И в заключение – взгляд Довженко-кинозрителя: «Американцы сделали уже ряд картин на космическом материале. Эти картины, переполненные сценами межпланетных войн, по сути говоря, продолжают гангстерский жанр в межпланетном масштабе».Обратите внимание, тогда ведь не было еще даже термина «звездные войны», а Джордж Лукас ходил пешком под стойку бара! Что вообще можно было увидеть в 1954-м по эту сторону железного занавеса, даже на закрытых просмотрах для высокопоставленных киношников? Предположу, как архивист. Ну «Флэша Гордона» (1936 год, эстетика комикса), ну «День, когда остановилась Земля» (1951, хотя вряд ли, его в Госфильмофонде нет до сих пор), ну «Войну миров» (1953, однако он будет получен из югославского киноархива позже). То есть свои зрительские суждения Довженко, скорее всего, построил на обычной совковой предпосылке типа: «Я фильм не смотрел, но «Правда» писала, что он плохой».
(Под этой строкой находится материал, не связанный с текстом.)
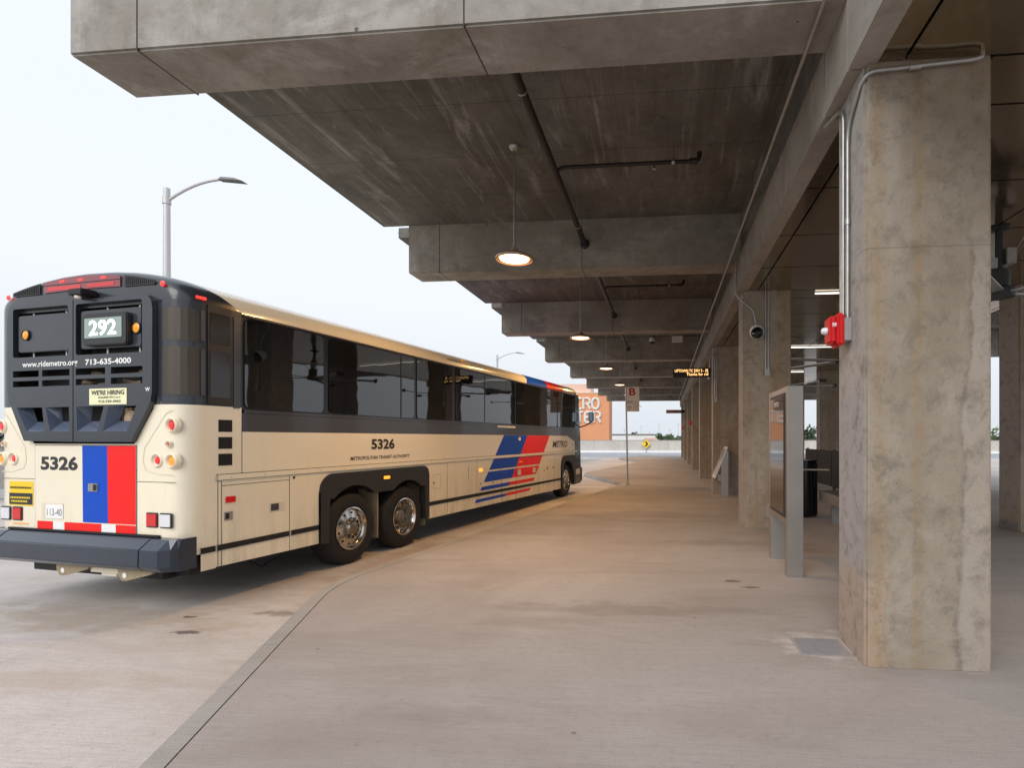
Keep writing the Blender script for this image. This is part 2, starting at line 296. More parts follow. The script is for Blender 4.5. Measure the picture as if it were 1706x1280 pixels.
# ---------------------------------------------------------------- mesh builder
class MB:
    def __init__(s): s.v = []; s.f = []; s.m = []; s.uv = {}
    def add(s, vs, fs, mi=0):
        o = len(s.v); s.v += [tuple(p) for p in vs]
        for f in fs: s.f.append(tuple(i+o for i in f)); s.m.append(mi)
        return s
    def box(s, x0, x1, y0, y1, z0, z1, mi=0):
        return s.add([(x0, y0, z0), (x1, y0, z0), (x1, y1, z0), (x0, y1, z0), (x0, y0, z1), (x1, y0, z1), (x1, y1, z1), (x0, y1, z1)],
                     [(0, 3, 2, 1), (4, 5, 6, 7), (0, 1, 5, 4), (1, 2, 6, 5), (2, 3, 7, 6), (3, 0, 4, 7)], mi)
    def hexa(s, p, mi=0):
        return s.add(p, [(0, 3, 2, 1), (4, 5, 6, 7), (0, 1, 5, 4), (1, 2, 6, 5), (2, 3, 7, 6), (3, 0, 4, 7)], mi)
    def prism(s, pts, f0, f1, mi=0):
        n = len(pts); vs = [f0(*p) for p in pts]+[f1(*p) for p in pts]
        return s.add(vs, [tuple(range(n))[::-1], tuple(range(n, 2*n))]+[(i, (i+1) % n, n+(i+1) % n, n+i) for i in range(n)], mi)
    def tube(s, pts, r, n=10, mi=0, cap=True):
        P = [Vector(p) for p in pts]; rings = []; up = None
        rr = r if isinstance(r, (list, tuple)) else [r]*len(P)
        for i, p in enumerate(P):
            t = (P[min(i+1, len(P)-1)]-P[max(i-1, 0)]).normalized()
            if up is None: up = Vector((0, 0, 1)) if abs(t.z) < .9 else Vector((1, 0, 0))
            a = t.cross(up).normalized(); b = a.cross(t).normalized(); up = b
            rings.append([p+(a*cos(2*pi*k/n)+b*sin(2*pi*k/n))*rr[i] for k in range(n)])
        vs = [q for R_ in rings for q in R_]; fs = []
        for i in range(len(P)-1):
            for k in range(n): fs.append((i*n+k, i*n+(k+1) % n, (i+1)*n+(k+1) % n, (i+1)*n+k))
        if cap: fs += [tuple(range(n))[::-1], tuple(range((len(P)-1)*n, len(P)*n))]
        return s.add(vs, fs, mi)
    def lathe(s, prof, c, ax='z', n=32, mi=0, cap=False):
        vs = []
        for r, h in prof:
            for k in range(n):
                a, b = r*cos(2*pi*k/n), r*sin(2*pi*k/n)
                vs.append({'z': (c[0]+a, c[1]+b, c[2]+h), 'x': (c[0]+h, c[1]+a, c[2]+b), 'y': (c[0]+a, c[1]+h, c[2]+b)}[ax])
        fs = []
        for i in range(len(prof)-1):
            for k in range(n): fs.append((i*n+k, i*n+(k+1) % n, (i+1)*n+(k+1) % n, (i+1)*n+k))
        if cap: fs += [tuple(range(n)), tuple(range((len(prof)-1)*n, len(prof)*n))]
        return s.add(vs, fs, mi)
    def grid(s, rows, mi=0):
        n = len(rows[0]); vs = [p for r in rows for p in r]
        return s.add(vs, [(i*n+j, i*n+j+1, (i+1)*n+j+1, (i+1)*n+j) for i in range(len(rows)-1) for j in range(n-1)], mi)
    def build(s, name, mats, parent=None, loc=(0, 0, 0), smooth=False, bevel=0, recalc=True, outward=False):
        me = bpy.data.meshes.new(name); me.from_pydata(s.v, [], s.f)
        if isinstance(mats, str): mats = [mats]
        for m in mats: me.materials.append(MATS[m])
        me.polygons.foreach_set('material_index', s.m)
        if recalc or bevel:
            b = bmesh.new(); b.from_mesh(me)
            bmesh.ops.remove_doubles(b, verts=b.verts, dist=1e-5)
            if outward:
                for f_ in b.faces:
                    c_ = f_.calc_center_median(); f_.normal_update()
                    if f_.normal.dot(c_-Vector((XC, min(10, max(-1.9, c_.y)), 1.9))) < 0: f_.normal_flip()
            else: bmesh.ops.recalc_face_normals(b, faces=b.faces)
            if bevel:
                ed = [e_ for e_ in b.edges if len(e_.link_faces) == 2 and e_.calc_face_angle(0) > .5]
                bmesh.ops.bevel(b, geom=ed, offset=bevel, segments=2, affect='EDGES', clamp_overlap=True)
            b.to_mesh(me); b.free()
        if smooth:
            for p in me.polygons: p.use_smooth = True
            try: me.set_sharp_from_angle(angle=radians(38))
            except Exception: pass
        o = bpy.data.objects.new(name, me); COL.objects.link(o); o.location = loc
        if parent: o.parent = parent
        return o
def empty(name, loc=(0, 0, 0), rz=0):
    o = bpy.data.objects.new(name, None); COL.objects.link(o); o.location = loc; o.rotation_euler = (0, 0, rz); o.empty_display_size = .2
    return o
def tag(o, label, cat, group=None, kind=None):
    o['label'] = label; o['category'] = cat
    if group: o['group'] = group
    if kind: o['kind'] = kind
    return o
def struct(o): o['kind'] = 'structure'; return o
def copy_tree(o, parent=None, loc=None, name=None):
    c = o.copy(); COL.objects.link(c)
    if parent is not None: c.parent = parent
    if loc is not None: c.location = loc
    for ch in [k for k in list(bpy.data.objects) if k.parent == o]: copy_tree(ch, c)
    return c
def split(o):
    me = o.data; n = len(me.vertices); par = list(range(n))
    def fd(a):
        while par[a] != a: par[a] = par[par[a]]; a = par[a]
        return a
    for e_ in me.edges:
        a, b = fd(e_.vertices[0]), fd(e_.vertices[1])
        if a != b: par[a] = b
    gr = {}
    for p in me.polygons: gr.setdefault(fd(p.vertices[0]), []).append(p)
    out = []
    for ps in gr.values():
        ids = sorted({v for p in ps for v in p.vertices}); ix = {v: i for i, v in enumerate(ids)}
        m2 = bpy.data.meshes.new(me.name); m2.from_pydata([me.vertices[i].co[:] for i in ids], [], [[ix[v] for v in p.vertices] for p in ps])
        for mt in me.materials: m2.materials.append(mt)
        for p2, p in zip(m2.polygons, ps): p2.material_index = p.material_index; p2.use_smooth = p.use_smooth
        try: m2.set_sharp_from_angle(angle=radians(38))
        except Exception: pass
        q = bpy.data.objects.new(o.name.split('.')[0], m2); COL.objects.link(q); q.parent = o.parent; q.location = o.location; out.append(q)
    bpy.data.objects.remove(o); bpy.data.meshes.remove(me)
    return out
_tc = {}
def text2d(t, bold=.0, shear=0):
    k = (t, bold, shear)
    if k not in _tc:
        cu = bpy.data.curves.new('t', 'FONT'); cu.body = t; cu.size = 1; cu.offset = bold; cu.shear = shear; cu.resolution_u = 3
        ob = bpy.data.objects.new('t', cu); COL.objects.link(ob)
        bpy.context.view_layer.update()
        me = ob.evaluated_get(bpy.context.evaluated_depsgraph_get()).to_mesh()
        vs = [(v.co.x, v.co.y) for v in me.vertices]; fs = [tuple(p.vertices) for p in me.polygons]
        ob.to_mesh_clear(); bpy.data.objects.remove(ob)
        x0 = min(v[0] for v in vs); x1 = max(v[0] for v in vs); y0 = min(v[1] for v in vs); y1 = max(v[1] for v in vs)
        _tc[k] = ([((a-x0)/(x1-x0), (b-y0)/(y1-y0)) for a, b in vs], fs)
    return _tc[k]
def put_text(mb, t, a0, a1, b0, b1, fn, bold=0, shear=0, mi=0):
    vs, fs = text2d(t, bold, shear)
    return mb.add([fn(a0+(a1-a0)*u, b0+(b1-b0)*v) for u, v in vs], fs, mi)

# ================================================================ GROUND
SX0, SX1 = 4.27, 60
def kerb_line(off=0.0):
    """left kerb of the island platform: sawtooth bus bays. returns list of (x,y)"""
    raw = []
    for k in range(-1, 3):
        y0 = 5.775+19.5*k
        raw += [(-3.858, y0, .6), (-1.5, y0+13.95, .5)] if k != -1 else [(-3.858, y0, .6), (-1.74, 0.0, .5)]
    raw = [(-2.2, -20, 0)]+[p for p in raw if -18 < p[1] < 46.5]+[(-2.4, 51, 0)]
    out = [Vector(raw[0][:2])]
    for i in range(1, len(raw)-1):
        p0, p, p1 = [Vector(q[:2]) for q in raw[i-1:i+2]]; r = raw[i][2]
        a = p+(p0-p).normalized()*r; b = p+(p1-p).normalized()*r
        for t in range(9):
            t /= 8; out.append(a*(1-t)**2+p*2*t*(1-t)+b*t*t)
    out.append(Vector(raw[-1][:2]))
    if off:
        res = []
        for i, p in enumerate(out):
            t = (out[min(i+1, len(out)-1)]-out[max(i-1, 0)]).normalized()
            res.append(p+Vector((t.y, -t.x))*off)
        out = res
    return [(p.x, p.y) for p in out]
MX = 2*4.267
k0, k1, k2 = kerb_line(0), kerb_line(.145), kerb_line(.155)
mb = MB(); L = k2; R_ = [(MX-x, y) for x, y in k2]
rows = [[(a[0], a[1], 0), (b[0], b[1], 0)] for a, b in zip(L, R_)]
mb.grid(rows); struct(mb.build('sidewalk', 'pave_walk'))
mb = MB()
for sgn in (0, 1):
    f = (lambda x: x) if not sgn else (lambda x: MX-x)
    rows = []
    for a, b in zip(k0, k1):
        d = Vector((b[0]-a[0], b[1]-a[1])).normalized()
        rows.append([(f(a[0]-d.x*.02), a[1]-d.y*.02, -.2), (f(a[0]), a[1], -.03), (f(a[0]+d.x*.02), a[1]+d.y*.02, -.004), (f(b[0]), b[1], 0.0), (f(b[0]+d.x*.001), b[1]+d.y*.001, -.03)])
    mb.grid(rows)
struct(mb.build('kerb', 'kerb_conc'))
mb = MB()
for sgn in (0, 1):
    f = (lambda x: x) if not sgn else (lambda x: MX-x)
    mb.grid([[(f(a[0]), a[1], -.012), (f(b[0]), b[1], -.012)] for a, b in zip(kerb_line(.14), kerb_line(.16))])
mb.add([(-2.4, 51, .0), (MX+2.4, 51, .0), (MX+2.4, 51, -.2), (-2.4, 51, -.2)], [(0, 1, 2, 3)])
struct(mb.build('kerb_joint', 'joint'))
mb = MB().box(-19.6, 45, -60, 66, -1.0, -.15); struct(mb.build('road', 'pave_road'))
mb = MB().add([(-19.5, 50.5, -.146), (44, 50.5, -.146), (44, 65.8, -.146), (-19.5, 65.8, -.146), (-19.5, 26, -.146), (-9, 26, -.146), (-5, 45, -.146)], [(0, 1, 2, 3), (4, 5, 6, 0)])
struct(mb.build('driveway', 'pave_far'))
mb = MB().add([(-4.6, 19.3, -.142), (-2.05, 19.42, -.142), (-2.0, 19.66, -.142), (-4.6, 19.54, -.142)], [(0, 1, 2, 3)])
struct(mb.build('road_marking', 'whitepaint'))
mb = MB().add([(-2500, -900, -8), (2500, -900, -8), (2500, 4000, -8), (-2500, 4000, -8)], [(0, 1, 2, 3)])
struct(mb.build('ground', 'grass'))

# parapet walls round the deck
def parapet(name, x0, x1, y0, y1, label):
    t = tag(empty(name, ((x0+x1)/2, (y0+y1)/2, -.15)), label, 'parapet wall', 'parapets around the bus deck')
    ox, oy = (x0+x1)/2, (y0+y1)/2
    MB().box(x0-ox, x1-ox, y0-oy, y1-oy, 0, 1.5).build('wall_panel', 'conc_wall', t)
    if x1-x0 > y1-y0: MB().box(x0-ox, x1-ox, y0-oy-.22, y0-oy-.001, 0, .28).build('wall_footing', 'whitewall', t, bevel=.02)
    else: MB().box(x1-ox+.001, x1-ox+.22, y0-oy, y1-oy, 0, .28).build('wall_footing', 'whitewall', t, bevel=.02)
    MB().box(x0-ox-.03, x1-ox+.03, y0-oy-.03, y1-oy+.03, 1.501, 1.56).build('wall_coping', 'conc_edge', t)
parapet('parapet_wall', -19.3, 44, 65.8, 66.1, 'long pale concrete parapet wall across the far end of the driveway')
parapet('parapet_wall', -19.9, -19.6, -60, 66.1, 'concrete parapet wall along the left edge of the deck behind the bus')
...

Александр Петрович умрет в 1956 году, не дожив ни до первого спутника, ни до фильмов, сюжеты которых он предсказал. Фантастика в его творчестве останется лишь отдельными мотивами – то фольклорным, в образе вампира, восстающего из могилы в «Звенигоре» (1928), то чисто поэтическим, в эпизоде расстрела из «Арсенала» (1929), когда героя пули не берут. «Новую поэму о вечном огне Прометея»,как он сам охарактеризовал «В глубинах космоса», он так и не создаст. Может, это и к лучшему. Напророченные им идеи и мотивы вскоре станут штампами и долго еще будут тормозить развитие жанра, который лучшими своими произведениями, в конце концов, все-таки опрокинет ту идеологию, коей со всем пылом своего таланта служил идеалист Довженко.